Arens' early opposition to the peace treaty with Egypt in 1979 was based on the extent of Israel's concessions. He thought Israel should have tried to retain its two sophisticated air bases in Sinai so new ones would not have to be built. He remarked in February 1982 that Israel "should have tried for a better deal. It almost seems like madness to spend a billion dollars to build a mirror image of the two air bases, six or seven miles to the east of where they are at the present time." He also thought that the settlers in the Yamit area should have been allowed to stay. Furthermore, Egypt should have agreed to sell Israel oil from the Alma oilfields, which Israel discovered, at below market prices instead of the high spot market price.

Although sometimes seen as a potential successor to Prime Minister Yitzhak Shamir, Arens did not always see himself in that role. He expressed preference for airplane design rather than politics.

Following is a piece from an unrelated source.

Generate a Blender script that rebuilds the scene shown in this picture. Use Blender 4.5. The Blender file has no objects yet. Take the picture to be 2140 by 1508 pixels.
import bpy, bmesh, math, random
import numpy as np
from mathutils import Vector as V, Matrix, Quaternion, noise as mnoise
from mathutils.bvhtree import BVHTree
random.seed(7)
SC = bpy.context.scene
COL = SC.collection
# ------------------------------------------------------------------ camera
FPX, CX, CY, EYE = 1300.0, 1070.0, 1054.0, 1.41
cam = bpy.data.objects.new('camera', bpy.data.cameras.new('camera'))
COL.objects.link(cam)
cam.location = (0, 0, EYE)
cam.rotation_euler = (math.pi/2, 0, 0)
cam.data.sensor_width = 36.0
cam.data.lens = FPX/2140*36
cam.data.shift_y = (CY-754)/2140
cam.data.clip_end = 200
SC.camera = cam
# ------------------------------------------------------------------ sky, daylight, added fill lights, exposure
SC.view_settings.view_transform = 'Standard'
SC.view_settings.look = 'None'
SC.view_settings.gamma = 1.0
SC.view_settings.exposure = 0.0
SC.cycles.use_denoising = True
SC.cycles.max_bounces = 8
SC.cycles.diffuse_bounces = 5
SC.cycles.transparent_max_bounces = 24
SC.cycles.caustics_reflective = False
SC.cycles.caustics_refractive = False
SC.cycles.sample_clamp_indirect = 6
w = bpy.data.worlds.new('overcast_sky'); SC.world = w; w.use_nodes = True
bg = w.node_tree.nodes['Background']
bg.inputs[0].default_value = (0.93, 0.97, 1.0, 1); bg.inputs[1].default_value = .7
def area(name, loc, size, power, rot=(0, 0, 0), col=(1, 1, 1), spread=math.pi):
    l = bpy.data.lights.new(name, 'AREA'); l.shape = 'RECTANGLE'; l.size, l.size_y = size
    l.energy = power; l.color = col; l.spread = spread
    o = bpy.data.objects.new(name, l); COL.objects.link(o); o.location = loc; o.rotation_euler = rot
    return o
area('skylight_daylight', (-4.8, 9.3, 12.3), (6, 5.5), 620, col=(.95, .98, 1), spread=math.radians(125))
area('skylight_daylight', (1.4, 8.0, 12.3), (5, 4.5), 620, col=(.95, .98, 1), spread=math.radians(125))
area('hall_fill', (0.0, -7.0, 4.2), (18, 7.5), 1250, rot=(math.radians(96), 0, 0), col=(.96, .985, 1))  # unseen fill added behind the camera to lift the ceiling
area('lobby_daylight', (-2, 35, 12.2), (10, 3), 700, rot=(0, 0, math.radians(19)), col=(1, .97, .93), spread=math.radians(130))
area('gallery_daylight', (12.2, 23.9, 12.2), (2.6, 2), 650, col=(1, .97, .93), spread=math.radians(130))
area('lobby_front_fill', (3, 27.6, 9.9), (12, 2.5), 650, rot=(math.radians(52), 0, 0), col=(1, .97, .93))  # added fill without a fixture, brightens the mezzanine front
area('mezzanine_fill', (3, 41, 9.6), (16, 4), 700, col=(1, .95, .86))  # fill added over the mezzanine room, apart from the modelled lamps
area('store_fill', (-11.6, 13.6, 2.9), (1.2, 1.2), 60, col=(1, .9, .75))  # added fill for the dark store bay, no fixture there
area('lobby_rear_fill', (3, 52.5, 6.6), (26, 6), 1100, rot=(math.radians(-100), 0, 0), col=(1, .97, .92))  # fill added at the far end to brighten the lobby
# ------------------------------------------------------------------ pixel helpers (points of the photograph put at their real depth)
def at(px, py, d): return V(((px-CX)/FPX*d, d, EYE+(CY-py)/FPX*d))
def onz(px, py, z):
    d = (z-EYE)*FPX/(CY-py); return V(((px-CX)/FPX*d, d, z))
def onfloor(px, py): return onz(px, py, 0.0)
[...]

In 1982, just prior to becoming ambassador to Washington, he was quoted as saying: "I'm not crazy about it i.e., politics!. It's difficult, frustrating, much of it quite boring, though it has interesting aspects to it. I don't have driving political ambition to become Prime Minister of Israel."

During the 1980s and early 1990s Arens served in government positions as Minister without Portfolio (1983-1984 and 1988), Minister of Foreign Affairs (1988-1990) and again as Minister of Defense (1990-1992). In 1992 he quit politics after Likud's defeat at the ballot box. With 18 years of government service Arens claimed that he had no plans to return in any official capacity. "We let younger people take charge," he said.

After his retirement from active political life Arens wrote Broken Covenant: American Foreign Policy and the Crisis between the U.S. and Israel (1994). He also, served on the Board of Governors of the Technion in Haifa, where he was once a professor, and was a deputy director for the investment firm, Israel Corporation Ltd. In an interview with Michael Kapel (The Australia/Israel Review, March-April 1997) Arens demonstrated sharp political savvy and insight. Describing Arens lifelong contributions to the Israel government Kapel said, "Arens has indelibly left his mark on the nation and many within Israel's cabinet still seek his influence and guidance even today."

Further Reading

Merrill Simon's Moshe Arens: Statesman and Scientist Speaks Out (1988) provides a lengthy collection of statements by Arens and serves as an invaluable guide to his views. The interested reader should also consult more general works on Israeli society and politics. These include: Bernard Reich, Israel: Land of Tradition and Conflict (1985); Asher Arian, Politics in Israel: The Second Generation (Revised edition, 1989); and Bernard Reich and Gershon R. Kieval, Israeli National Security Policy: Political Actors and Perspectives (1988). A major problem at home that had international implications was discussed in Ze'ev Schiff and Ehud Ya'an, Intifada: The Palestine Uprising—Israel's Third Front (1990). Interviews with the Israel statesman can be found in publications such as The Australia/Israel Reviwand the Jewish Bulletin of Northern California.